Ce qui constitue à nos yeux l’originalité de Territoires, c’est ce que Cohen appelle dans La structure du langage poétique, la substance sonore de la poétique. Cette substance, certes, prend la dimension d’un vers dérivé de l’alexandrin ou des vers de quatre à douze syllabes de la poésie moderne. Mais Kauss va plus loin. Pour la première fois, un jeune poète haïtien utilise le verset comme forme d ‘innovation. Et il le fait avec une espèce de rigueur pour bien établir une démarcation entre sa poétique et la prose littéraire.

Nous ne pourrons conclure cette brève étude sans mentionner la perfection des figures chez Kauss. Sur ce point, tous les grands critiques de la nouvelle école de Paris, Genette, Cohen, Todorov, Adam, insistent sur la fonction des figures comme opérateur d’une poétique. Dans Territoires, les figures ne sont ni forcées, ni artificielles. Qu’elles entrent dans l’ordre de la métonymie, du synecdoque (particularisant ou généralisant), de la métaphore, du trope, de la litote, etc., elles confèrent à chaque vers ou à chaque mouvement une structure musicale, structure qui se révèle à la lecture comme une surprise, c’est-à-dire une construction inattendue tellement elle est simple, pourtant profonde.
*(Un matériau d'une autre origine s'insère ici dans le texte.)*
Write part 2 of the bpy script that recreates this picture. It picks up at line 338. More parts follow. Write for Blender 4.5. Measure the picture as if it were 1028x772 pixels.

Nous étions un peu découragés à l’idée que la poésie dans la diaspora (non en Haïti où elle connaît des moments exaltants) était devenue un lieu où les mots étaient «parqués» dans une sorte de boîte à plomb. Mais Territoires vient confirmer le génie de l’Haïtien à transcender les querelles de courants pour imposer une œuvre qui restera indépassable, à moins que l’on possède le talent fulgurant de Saint-John Kauss.

Note:

  1. Saint-John Kauss, Territoires, poésie, Humanitas, Montréal, 1995.